Following a report by The New York Times, the upcoming travel ban may impact citizens from up to 40 countries.
Citing unnamed sources, the article stated that there is a draft list from the U.S. government that includes 43 countries, organized into three categories for travel restrictions.
The first category, which includes ten countries like Afghanistan, Iran, Syria, Cuba, and North Korea, would face a complete visa suspension.
In the second category, five countries—Eritrea, Haiti, Laos, Myanmar, and South Sudan—would experience partial suspensions on tourist visas, student visas, and other immigrant visas, with some exceptions.
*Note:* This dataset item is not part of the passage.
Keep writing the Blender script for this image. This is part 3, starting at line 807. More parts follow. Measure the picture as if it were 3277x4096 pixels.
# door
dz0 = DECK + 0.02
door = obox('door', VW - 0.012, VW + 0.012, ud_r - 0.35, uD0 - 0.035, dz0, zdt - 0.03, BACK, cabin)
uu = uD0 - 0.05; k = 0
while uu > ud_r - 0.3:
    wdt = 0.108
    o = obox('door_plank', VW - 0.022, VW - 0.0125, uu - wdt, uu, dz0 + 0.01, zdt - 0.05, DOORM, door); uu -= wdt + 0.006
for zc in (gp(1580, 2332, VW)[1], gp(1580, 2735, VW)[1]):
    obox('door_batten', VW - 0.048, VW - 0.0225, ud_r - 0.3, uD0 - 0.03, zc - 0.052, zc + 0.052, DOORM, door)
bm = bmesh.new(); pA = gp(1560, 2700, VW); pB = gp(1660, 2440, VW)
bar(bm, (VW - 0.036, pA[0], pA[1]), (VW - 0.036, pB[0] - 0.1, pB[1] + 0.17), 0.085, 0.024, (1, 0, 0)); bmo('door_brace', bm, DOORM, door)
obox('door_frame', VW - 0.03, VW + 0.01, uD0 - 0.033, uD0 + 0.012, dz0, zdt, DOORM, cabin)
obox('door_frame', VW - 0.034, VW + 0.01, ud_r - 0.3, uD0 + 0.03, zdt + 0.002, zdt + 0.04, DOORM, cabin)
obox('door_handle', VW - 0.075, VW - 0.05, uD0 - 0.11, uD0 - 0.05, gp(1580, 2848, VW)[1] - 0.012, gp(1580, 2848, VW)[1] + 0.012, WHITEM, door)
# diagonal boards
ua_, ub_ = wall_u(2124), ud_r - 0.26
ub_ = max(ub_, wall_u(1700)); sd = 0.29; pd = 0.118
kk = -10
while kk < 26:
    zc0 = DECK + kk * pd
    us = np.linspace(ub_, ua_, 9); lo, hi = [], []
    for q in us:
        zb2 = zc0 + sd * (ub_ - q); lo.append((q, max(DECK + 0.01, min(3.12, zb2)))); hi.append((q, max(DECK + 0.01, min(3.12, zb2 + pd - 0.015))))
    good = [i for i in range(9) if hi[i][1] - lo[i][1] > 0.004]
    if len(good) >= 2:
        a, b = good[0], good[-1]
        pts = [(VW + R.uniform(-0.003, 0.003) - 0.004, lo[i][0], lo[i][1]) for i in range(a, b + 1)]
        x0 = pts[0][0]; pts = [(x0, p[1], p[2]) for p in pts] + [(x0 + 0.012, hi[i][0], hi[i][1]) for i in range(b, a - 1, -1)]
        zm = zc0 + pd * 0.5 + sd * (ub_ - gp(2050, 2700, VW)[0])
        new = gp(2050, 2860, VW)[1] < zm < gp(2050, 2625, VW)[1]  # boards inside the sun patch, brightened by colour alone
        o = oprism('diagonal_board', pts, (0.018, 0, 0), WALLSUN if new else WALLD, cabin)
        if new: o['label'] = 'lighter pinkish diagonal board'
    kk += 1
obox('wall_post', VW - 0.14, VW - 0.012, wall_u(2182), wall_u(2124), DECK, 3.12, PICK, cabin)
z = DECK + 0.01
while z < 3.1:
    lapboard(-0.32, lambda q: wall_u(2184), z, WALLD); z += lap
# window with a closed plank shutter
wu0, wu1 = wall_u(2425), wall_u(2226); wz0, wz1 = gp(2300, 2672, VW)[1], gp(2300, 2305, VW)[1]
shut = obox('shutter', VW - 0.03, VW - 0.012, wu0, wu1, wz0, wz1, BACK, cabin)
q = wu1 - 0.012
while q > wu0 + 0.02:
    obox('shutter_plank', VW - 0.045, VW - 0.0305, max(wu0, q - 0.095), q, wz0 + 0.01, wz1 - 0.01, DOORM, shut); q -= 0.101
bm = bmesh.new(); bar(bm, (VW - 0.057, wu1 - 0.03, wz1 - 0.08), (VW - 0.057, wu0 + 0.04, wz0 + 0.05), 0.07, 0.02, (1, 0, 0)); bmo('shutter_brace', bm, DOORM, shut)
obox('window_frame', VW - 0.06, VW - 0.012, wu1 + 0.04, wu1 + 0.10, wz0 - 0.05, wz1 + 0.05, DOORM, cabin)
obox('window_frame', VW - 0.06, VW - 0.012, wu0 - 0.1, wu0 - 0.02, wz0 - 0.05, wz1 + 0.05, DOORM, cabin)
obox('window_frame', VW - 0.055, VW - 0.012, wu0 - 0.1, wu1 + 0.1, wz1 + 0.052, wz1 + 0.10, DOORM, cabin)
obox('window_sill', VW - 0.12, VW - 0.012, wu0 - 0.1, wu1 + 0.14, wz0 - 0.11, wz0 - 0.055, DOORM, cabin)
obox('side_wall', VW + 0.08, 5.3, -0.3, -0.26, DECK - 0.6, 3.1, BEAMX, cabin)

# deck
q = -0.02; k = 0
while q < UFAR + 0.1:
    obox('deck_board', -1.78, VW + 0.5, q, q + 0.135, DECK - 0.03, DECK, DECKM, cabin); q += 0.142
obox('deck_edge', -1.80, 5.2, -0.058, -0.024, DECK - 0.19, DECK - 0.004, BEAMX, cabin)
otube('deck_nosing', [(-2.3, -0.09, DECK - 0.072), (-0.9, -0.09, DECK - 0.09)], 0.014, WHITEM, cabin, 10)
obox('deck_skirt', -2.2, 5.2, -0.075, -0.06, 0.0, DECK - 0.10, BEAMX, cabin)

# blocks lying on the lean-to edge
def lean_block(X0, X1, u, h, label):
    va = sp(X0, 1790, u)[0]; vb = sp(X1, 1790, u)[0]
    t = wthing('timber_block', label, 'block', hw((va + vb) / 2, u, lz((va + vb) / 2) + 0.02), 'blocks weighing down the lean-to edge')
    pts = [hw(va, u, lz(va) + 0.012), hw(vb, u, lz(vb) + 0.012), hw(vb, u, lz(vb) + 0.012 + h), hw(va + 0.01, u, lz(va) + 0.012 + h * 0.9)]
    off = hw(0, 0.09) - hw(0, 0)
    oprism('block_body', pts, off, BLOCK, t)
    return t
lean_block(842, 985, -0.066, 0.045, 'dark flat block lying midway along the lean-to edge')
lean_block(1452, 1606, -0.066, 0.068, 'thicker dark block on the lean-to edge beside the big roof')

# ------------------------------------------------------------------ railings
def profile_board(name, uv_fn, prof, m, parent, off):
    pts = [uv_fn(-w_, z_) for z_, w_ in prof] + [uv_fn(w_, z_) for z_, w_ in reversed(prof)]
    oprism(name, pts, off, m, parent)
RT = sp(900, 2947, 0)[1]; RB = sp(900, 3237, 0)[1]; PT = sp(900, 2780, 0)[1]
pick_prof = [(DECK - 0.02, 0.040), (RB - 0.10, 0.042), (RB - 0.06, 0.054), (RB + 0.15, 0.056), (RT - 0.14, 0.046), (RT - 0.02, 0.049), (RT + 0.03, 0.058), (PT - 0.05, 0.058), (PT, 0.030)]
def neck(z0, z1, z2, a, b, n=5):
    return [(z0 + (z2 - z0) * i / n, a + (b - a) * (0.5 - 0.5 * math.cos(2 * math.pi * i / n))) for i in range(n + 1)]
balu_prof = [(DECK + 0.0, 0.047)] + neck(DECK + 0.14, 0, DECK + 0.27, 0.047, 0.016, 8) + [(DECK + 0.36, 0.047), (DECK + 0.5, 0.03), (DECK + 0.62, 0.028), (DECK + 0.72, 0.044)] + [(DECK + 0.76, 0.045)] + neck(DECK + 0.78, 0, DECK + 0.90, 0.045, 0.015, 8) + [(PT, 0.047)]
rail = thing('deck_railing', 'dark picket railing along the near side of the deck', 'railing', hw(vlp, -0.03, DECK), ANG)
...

Twenty-six countries, including Belarus, Pakistan, and Turkmenistan, comprise the third category, where there would be a possible partial suspension of U.S. visa issuance if these countries’ governments do not address their shortcomings within 60 days, as stated in the draft memo.
A U.S. official, speaking under anonymity, informed Reuters that the list might still undergo changes and is pending approval by the administration, including Secretary of State Marco Rubio.
On January 20, Trump issued an executive order for stricter security screening of individuals seeking entry into the U.S. to identify potential security threats.
The order required cabinet members to submit a list of countries with inadequate “vetting and screening information” by March 21, proposing partial or full suspension of travel from these nations.
Trump’s indirective is part of his more stringent immigration policy introduced in his second term. He had anticipated this in an October 2023 speech, proposing restrictions on individuals from regions such as the Gaza Strip, Libya, Somalia, Syria, Yemen, and any “place that threatens our security.”
However, the latest travel ban proposal echoes Trump’s first-term policy of banning travelers from seven Muslim-majority countries, which underwent numerous changes before being upheld by the Supreme Court in 2018.
This earlier ban targeted citizens of Iran, Iraq, Libya, Somalia, Sudan, Syria, and Yemen and resulted in international criticism and domestic legal challenges. Iraq and Sudan were eventually dropped from the list, and in 2018, the Supreme Court validated a subsequent version of the ban, which also affected North Korea and Venezuela.